=== Data lines ===

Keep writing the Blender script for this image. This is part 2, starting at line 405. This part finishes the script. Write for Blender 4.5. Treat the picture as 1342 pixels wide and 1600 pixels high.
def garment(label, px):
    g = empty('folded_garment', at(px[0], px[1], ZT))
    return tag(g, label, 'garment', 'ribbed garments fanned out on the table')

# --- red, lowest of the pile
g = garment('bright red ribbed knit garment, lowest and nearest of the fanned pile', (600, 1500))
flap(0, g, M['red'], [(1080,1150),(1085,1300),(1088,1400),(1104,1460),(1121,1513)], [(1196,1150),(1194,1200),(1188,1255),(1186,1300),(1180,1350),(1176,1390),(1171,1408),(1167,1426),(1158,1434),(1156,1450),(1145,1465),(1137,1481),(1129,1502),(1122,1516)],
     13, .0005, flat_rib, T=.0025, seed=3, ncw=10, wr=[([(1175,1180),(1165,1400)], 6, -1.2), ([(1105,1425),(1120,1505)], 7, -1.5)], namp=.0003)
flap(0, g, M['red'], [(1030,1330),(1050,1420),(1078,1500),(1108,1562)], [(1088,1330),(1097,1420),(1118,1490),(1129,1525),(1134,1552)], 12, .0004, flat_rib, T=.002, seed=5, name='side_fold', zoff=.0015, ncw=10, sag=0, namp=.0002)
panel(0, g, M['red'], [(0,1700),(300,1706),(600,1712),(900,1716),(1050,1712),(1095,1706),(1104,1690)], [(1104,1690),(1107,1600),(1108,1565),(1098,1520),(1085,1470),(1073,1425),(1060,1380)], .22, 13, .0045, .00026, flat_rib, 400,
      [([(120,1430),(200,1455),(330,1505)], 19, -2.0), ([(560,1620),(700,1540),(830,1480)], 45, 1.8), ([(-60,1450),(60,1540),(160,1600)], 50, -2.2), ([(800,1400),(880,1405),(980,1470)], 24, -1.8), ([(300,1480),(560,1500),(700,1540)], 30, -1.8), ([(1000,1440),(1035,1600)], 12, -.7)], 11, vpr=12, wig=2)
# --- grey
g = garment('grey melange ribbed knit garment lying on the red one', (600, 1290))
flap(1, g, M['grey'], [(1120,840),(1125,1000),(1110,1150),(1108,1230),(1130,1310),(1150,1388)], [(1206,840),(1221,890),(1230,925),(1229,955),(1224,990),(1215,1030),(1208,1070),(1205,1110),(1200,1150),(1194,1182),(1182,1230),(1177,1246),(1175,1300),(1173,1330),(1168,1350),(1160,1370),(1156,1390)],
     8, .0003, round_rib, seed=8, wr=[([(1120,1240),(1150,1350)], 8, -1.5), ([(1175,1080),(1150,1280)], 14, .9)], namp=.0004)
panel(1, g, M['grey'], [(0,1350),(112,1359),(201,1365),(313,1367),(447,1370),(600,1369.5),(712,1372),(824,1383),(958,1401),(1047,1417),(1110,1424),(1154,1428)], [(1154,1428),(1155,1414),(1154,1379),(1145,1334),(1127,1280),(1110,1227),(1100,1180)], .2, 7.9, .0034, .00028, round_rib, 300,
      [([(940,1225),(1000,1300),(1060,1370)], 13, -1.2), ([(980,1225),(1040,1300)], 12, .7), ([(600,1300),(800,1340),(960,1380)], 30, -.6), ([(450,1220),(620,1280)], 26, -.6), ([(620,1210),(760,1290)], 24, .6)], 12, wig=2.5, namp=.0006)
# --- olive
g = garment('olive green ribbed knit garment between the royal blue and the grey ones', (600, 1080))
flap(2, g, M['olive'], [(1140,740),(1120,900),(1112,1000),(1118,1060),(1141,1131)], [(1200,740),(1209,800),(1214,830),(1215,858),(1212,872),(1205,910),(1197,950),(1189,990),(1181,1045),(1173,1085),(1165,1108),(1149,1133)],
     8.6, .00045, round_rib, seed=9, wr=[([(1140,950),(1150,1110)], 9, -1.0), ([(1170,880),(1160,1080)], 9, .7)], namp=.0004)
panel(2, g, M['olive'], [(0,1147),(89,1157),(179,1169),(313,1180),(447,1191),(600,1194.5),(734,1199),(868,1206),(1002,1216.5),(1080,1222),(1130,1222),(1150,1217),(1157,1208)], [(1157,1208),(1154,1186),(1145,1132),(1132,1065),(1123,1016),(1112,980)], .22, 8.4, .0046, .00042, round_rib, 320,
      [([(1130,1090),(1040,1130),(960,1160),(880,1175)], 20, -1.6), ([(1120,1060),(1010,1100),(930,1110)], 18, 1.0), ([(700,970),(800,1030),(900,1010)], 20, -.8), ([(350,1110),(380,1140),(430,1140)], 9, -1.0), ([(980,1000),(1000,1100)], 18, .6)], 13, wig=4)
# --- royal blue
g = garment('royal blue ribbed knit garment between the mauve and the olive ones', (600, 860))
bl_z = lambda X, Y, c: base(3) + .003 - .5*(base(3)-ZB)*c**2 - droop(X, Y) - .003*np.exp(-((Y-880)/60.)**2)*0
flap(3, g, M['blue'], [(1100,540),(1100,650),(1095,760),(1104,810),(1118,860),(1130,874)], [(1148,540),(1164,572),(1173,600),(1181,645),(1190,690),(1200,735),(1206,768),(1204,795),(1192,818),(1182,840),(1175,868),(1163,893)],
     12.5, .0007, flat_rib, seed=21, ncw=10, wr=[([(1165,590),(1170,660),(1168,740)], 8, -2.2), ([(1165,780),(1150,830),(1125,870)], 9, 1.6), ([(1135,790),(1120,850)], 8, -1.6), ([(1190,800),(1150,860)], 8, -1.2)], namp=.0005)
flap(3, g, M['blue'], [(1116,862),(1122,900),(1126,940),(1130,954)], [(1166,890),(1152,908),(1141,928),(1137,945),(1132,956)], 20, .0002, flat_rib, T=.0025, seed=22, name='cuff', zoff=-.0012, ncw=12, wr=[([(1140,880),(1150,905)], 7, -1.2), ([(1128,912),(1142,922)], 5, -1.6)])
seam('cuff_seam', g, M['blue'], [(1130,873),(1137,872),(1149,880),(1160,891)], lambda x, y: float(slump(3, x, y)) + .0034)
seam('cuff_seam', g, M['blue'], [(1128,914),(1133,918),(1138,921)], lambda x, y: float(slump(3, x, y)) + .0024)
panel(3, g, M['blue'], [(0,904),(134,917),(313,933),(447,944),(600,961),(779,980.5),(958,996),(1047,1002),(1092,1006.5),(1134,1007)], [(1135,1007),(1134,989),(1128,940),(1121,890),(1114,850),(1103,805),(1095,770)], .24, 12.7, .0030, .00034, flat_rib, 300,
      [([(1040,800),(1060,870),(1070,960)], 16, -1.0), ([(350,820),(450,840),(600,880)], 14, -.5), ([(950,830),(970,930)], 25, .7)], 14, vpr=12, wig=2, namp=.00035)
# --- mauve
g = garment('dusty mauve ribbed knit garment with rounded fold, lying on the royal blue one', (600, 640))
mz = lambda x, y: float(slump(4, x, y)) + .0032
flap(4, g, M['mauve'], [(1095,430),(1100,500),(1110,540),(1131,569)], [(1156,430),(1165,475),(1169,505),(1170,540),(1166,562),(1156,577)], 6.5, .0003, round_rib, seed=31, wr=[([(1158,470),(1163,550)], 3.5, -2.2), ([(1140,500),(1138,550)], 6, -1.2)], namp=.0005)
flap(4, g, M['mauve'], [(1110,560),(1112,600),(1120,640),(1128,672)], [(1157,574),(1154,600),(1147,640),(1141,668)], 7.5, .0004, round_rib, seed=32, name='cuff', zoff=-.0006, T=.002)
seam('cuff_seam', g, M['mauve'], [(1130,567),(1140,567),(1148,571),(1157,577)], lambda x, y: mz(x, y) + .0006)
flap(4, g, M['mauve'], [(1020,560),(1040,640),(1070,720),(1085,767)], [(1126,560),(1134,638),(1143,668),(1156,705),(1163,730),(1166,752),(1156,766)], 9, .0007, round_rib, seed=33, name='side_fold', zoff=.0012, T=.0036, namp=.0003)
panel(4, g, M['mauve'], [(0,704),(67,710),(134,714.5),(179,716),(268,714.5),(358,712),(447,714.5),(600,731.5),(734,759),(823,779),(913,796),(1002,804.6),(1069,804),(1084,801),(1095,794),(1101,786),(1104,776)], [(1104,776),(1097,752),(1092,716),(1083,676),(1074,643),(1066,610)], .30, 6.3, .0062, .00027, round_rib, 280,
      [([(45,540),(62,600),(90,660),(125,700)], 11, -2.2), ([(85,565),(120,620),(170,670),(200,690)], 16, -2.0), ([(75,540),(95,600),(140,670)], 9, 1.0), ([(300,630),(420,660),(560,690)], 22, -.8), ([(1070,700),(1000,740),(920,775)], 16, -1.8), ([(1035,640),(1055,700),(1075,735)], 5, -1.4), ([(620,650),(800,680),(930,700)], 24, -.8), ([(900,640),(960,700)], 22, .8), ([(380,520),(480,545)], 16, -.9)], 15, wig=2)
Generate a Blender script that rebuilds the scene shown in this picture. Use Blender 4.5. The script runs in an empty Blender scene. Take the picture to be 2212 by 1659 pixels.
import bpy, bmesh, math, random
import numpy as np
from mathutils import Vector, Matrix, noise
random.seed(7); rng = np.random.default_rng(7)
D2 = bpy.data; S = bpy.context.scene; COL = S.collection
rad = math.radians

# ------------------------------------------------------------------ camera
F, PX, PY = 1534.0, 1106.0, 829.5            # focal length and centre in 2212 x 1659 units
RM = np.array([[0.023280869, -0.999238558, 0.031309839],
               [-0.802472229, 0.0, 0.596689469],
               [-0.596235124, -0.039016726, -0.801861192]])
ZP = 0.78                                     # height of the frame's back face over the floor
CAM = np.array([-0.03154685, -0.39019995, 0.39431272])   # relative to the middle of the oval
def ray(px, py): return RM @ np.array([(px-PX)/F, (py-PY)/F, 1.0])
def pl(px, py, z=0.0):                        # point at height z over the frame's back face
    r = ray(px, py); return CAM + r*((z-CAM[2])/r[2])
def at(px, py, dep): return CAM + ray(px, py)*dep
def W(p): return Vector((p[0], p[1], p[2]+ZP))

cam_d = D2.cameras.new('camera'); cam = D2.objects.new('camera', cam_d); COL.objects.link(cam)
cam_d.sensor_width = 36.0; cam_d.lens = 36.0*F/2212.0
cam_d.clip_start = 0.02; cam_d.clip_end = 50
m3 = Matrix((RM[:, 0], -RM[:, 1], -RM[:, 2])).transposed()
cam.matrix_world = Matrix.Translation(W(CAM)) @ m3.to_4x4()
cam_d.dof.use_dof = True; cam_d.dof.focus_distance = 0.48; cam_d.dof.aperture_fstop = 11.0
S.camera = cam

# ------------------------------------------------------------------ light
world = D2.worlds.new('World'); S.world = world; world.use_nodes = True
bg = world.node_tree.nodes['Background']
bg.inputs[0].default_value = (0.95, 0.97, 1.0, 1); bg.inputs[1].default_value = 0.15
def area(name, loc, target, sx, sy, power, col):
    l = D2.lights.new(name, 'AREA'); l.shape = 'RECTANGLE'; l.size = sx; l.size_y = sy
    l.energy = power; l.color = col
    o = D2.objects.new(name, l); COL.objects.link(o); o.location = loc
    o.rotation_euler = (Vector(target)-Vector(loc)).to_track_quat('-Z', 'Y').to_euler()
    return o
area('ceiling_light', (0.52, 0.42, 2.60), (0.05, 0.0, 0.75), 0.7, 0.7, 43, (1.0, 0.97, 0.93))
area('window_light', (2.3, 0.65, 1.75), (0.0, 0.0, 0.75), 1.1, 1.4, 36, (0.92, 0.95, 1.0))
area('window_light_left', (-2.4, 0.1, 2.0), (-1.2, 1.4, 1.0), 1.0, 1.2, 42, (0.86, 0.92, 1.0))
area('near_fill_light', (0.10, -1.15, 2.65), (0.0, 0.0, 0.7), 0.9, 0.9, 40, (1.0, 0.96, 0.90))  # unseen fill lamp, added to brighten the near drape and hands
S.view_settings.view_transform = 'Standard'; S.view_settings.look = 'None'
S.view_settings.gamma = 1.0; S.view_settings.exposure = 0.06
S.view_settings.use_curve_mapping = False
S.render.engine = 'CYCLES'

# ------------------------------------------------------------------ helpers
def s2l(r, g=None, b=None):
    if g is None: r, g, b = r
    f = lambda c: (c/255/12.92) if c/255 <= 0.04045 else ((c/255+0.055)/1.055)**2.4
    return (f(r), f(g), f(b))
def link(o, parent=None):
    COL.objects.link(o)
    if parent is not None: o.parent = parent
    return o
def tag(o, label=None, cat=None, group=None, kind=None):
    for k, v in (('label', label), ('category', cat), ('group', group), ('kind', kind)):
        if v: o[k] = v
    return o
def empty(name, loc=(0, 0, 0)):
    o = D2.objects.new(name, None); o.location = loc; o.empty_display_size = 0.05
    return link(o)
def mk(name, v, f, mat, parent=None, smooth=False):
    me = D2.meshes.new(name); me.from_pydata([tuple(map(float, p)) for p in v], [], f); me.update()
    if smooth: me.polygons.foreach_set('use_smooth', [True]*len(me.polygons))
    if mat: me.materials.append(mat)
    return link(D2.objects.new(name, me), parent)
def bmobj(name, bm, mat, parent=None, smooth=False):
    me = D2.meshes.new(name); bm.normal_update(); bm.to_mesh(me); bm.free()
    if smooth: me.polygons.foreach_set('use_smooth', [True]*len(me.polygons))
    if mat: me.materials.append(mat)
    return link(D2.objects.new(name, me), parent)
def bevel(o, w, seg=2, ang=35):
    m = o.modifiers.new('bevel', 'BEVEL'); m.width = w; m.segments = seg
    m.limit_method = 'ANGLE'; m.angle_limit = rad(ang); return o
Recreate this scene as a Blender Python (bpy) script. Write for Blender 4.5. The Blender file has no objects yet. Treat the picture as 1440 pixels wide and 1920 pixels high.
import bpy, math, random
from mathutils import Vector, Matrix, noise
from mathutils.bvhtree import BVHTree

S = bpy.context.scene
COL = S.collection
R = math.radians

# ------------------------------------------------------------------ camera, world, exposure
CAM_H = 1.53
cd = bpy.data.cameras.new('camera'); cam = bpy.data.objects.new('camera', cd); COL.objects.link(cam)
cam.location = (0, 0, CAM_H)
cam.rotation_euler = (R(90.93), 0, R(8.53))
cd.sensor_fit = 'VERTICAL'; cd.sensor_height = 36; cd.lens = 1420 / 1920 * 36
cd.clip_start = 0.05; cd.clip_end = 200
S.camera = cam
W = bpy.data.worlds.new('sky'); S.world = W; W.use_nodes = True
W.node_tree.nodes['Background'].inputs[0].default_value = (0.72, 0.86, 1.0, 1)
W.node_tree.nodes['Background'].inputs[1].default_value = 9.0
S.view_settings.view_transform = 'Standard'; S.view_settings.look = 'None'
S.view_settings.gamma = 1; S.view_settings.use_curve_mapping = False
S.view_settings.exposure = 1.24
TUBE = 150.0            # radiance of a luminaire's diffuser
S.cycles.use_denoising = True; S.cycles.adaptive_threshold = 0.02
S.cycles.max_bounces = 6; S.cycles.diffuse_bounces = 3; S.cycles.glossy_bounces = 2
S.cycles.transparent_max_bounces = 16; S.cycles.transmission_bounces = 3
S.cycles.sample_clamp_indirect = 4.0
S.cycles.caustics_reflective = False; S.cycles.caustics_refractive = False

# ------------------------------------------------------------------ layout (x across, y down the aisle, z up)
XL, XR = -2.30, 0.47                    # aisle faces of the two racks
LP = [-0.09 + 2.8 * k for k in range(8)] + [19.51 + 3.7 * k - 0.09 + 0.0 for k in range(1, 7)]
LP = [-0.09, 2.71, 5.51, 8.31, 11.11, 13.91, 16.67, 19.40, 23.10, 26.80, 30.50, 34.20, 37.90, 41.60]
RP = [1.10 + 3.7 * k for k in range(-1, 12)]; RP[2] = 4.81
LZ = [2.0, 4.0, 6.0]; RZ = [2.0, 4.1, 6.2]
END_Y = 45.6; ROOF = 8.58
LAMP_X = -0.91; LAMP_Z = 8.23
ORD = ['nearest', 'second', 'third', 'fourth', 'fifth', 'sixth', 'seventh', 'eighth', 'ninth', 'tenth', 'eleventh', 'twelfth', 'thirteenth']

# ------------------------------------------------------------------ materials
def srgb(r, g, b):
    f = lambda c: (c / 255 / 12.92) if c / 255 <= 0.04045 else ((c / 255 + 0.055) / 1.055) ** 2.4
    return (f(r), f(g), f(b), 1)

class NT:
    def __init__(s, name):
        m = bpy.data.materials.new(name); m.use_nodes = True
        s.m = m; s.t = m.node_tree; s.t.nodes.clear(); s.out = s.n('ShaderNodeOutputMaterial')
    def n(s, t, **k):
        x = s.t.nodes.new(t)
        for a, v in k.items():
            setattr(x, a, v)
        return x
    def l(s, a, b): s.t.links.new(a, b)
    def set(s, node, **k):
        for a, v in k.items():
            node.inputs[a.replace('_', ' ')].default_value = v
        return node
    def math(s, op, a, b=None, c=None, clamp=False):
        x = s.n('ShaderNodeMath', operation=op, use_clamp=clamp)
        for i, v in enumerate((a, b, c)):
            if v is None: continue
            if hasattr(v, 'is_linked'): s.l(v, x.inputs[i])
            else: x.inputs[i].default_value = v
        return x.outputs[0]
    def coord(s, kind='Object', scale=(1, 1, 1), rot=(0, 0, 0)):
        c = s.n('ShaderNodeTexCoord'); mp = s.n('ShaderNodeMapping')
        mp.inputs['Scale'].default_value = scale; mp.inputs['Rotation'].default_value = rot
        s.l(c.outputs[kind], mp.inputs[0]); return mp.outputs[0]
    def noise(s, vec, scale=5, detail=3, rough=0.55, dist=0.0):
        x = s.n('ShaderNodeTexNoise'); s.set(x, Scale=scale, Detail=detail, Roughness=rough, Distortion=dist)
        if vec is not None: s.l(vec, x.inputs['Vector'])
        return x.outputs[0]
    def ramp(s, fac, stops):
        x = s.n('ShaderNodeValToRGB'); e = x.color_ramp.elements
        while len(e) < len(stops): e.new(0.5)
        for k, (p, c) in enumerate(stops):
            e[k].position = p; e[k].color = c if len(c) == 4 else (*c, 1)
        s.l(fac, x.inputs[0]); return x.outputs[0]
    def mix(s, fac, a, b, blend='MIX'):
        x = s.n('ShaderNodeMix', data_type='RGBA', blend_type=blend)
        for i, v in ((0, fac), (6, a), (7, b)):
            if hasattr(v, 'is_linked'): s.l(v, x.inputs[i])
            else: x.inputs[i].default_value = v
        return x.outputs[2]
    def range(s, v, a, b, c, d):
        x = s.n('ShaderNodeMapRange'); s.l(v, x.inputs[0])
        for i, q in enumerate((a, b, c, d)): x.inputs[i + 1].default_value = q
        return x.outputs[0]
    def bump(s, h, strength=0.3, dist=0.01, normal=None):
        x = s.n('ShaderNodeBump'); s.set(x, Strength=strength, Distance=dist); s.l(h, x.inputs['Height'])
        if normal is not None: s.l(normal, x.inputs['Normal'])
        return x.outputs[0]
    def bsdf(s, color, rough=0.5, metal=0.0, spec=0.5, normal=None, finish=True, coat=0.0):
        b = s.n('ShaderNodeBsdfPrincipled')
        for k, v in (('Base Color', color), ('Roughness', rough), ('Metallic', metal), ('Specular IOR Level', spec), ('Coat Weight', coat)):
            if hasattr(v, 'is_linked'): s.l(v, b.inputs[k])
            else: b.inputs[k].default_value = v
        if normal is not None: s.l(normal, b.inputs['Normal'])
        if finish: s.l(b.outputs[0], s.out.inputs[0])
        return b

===

Write out only the lines that run from the line containing "Recreate this scene" through the line containing "R = math.radians", both included, exactly as they appear above.

Exercise output:
Recreate this scene as a Blender Python (bpy) script. Write for Blender 4.5. The Blender file has no objects yet. Treat the picture as 1440 pixels wide and 1920 pixels high.
import bpy, math, random
from mathutils import Vector, Matrix, noise
from mathutils.bvhtree import BVHTree

S = bpy.context.scene
COL = S.collection
R = math.radians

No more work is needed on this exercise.